Pages

Thursday, December 26, 2013

Moths Fluttering At My Kitchen Window Part II



 


I wrote the blog below on December 04, 2008. It has come to mind as I notice our indoor spider Puig about which I wrote here. He(she) is still alive and it looks like he(she) might make it to the New Year in spite of what must be a very small diet of whatever insects inhabit our home in December. I am astounded by Puig's will to live and his(her) ability to adapt to a situation in which I am sure all of his (her) contemporaries are long gone with the late fall frosts. Native Canadians have a belief (a universal one, I believe in cold climates) that if one survives a winter one will live to see spring and another year. I wish Puig the best.


Moths Fluttering At My Kitchen Window
December 04, 2008

These days as I look out the window of the guest bathroom or out the kitchen window (by the sink) I see little moths fluttering and trying to get in. It could be the light or the warmth they sense is on the other side of the window. They are insects at the end of their cycle.
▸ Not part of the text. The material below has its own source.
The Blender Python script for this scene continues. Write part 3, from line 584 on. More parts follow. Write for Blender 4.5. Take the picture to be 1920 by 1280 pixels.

They remind me of other animals I have seen in the throws of death. For all of us this is an exit we take alone, Hollywood scenes of Lionel Barrymore dying in bed surrounded by his loving family to the contrary. The fluttering of the moth's wings even reminds me of the little vibration in the body of a fighting bull moments before it dies on the sandy arena after it has been pierced by the matador's sword. In that huge arena of cheering people the 600kg bull seems small and pitifully alone. It dies surrounded by thousands of spectators. Is it any different to the shocking image of a dying crow in my garden as its wings like that moth's flutter and then stop?

Sow bugs and other bugs die by the thousands in my garden unseen, but those little moths hit home and sadden me. They are so persistent, trying to live for a few minutes or seconds more.

As the moths fade away I try not to go to the garden. The cold repels and the mush of my hostas as they fade into the ground is a sobering and unwelcome sight. But today I ventured outside anyway and I was rewarded by English Rose Coverdale. There were two blooms that had managed to open. And Rosa 'Ghislaine de Feligonde' while not in bloom sported beautiful new foliage that contrasted with the reddish older leaves. Those very leaves might have little holes next spring as the offspring of those little winter moths chew their way to an eventual confrontation with my kitchen window.



I momentarily forgot about my lonely moths but not forgetting that my own turn by the window in winter will come.